Wednesday, 3 December 2014

Book in Every Stocking - Alex, the Dog and the Unopenable Door by Ross Montgomery recommended by Katherine Rundell


It's back! our annual festive campaign to persuade Santa to put a book in every stocking! Press here to read 2013 suggestions, and here for 2012's! We do this by aiding him (you know he is rather busy so keeping up with the publishing industry is tricky!) by asking authors, editors, readers and all round book lovers to write to the man in red and suggest good stocking filler book. Over the weeks approaching Christmas we have many cracking suggestions, but to kick us off we have one by the lovely Katherine Rundell! 

Today's Book in Every Stocking suggestion comes from Katherine Rundell. We at Space on the Bookshelf we are great fans of Katherine Rundell  and feel very privileged to have featured her on the blog several times, Press Here to read our 3D review of Rooftoppers, which then went on to win the 2014 Blue Peter Book Award. 





Dear Santa,

I am writing to recommend a book that I think you, as a man with an unusual job, an understanding of the fragility of the space-time continuum and a love of travel, will adore. It's for 9-12 year olds, and is called Alex, the Dog and the Unopenable Door. It's the debut novel of Ross Montgomery.

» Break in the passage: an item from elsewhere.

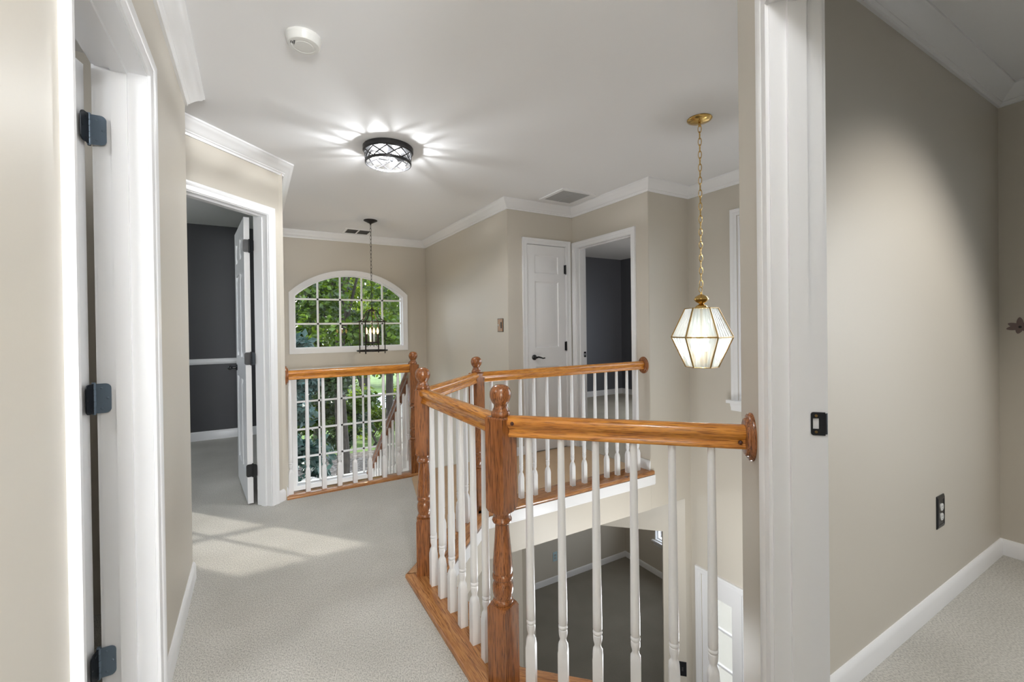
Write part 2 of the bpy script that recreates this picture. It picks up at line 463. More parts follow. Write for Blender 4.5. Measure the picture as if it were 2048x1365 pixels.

There are stories that make sense, and a few stories that do not (looking at you, Cinderella. Shoe size is not a valid criteria for forging long-term relationships) - and there are stories that make a totally different kind of sense from that which you had expected. 'Alex' falls into the third category. To describe it without plot spoilers is difficult - but it's about the son of a famously failed explorer, on an adventure to the Forbidden Lands, in the company of a talking dog. There is survival, and real fear, and there is a secret to be discovered. If the Coen bothers wrote children's fiction, it might be like this.

From the very first page, the book flies. 'The world's biggest dog was a Great Dane called Gibson, who was 107cm tall, or 42 inches, which is about as big as a 42-inch television screen.' It's like a less sly, more mad Roald Dahl novel. There are chapters that will give a child the nearest possible approximation to the experience of being slightly drunk that they can legally access. There are bits, too, that will make you cry. If you are anything like me - and, Santa, you have given me no reason to think you are not - you will find Alex, The Dog and the Unopenable Door a book to cheer for. It is beautiful, and clever, and warmly, wittily insane.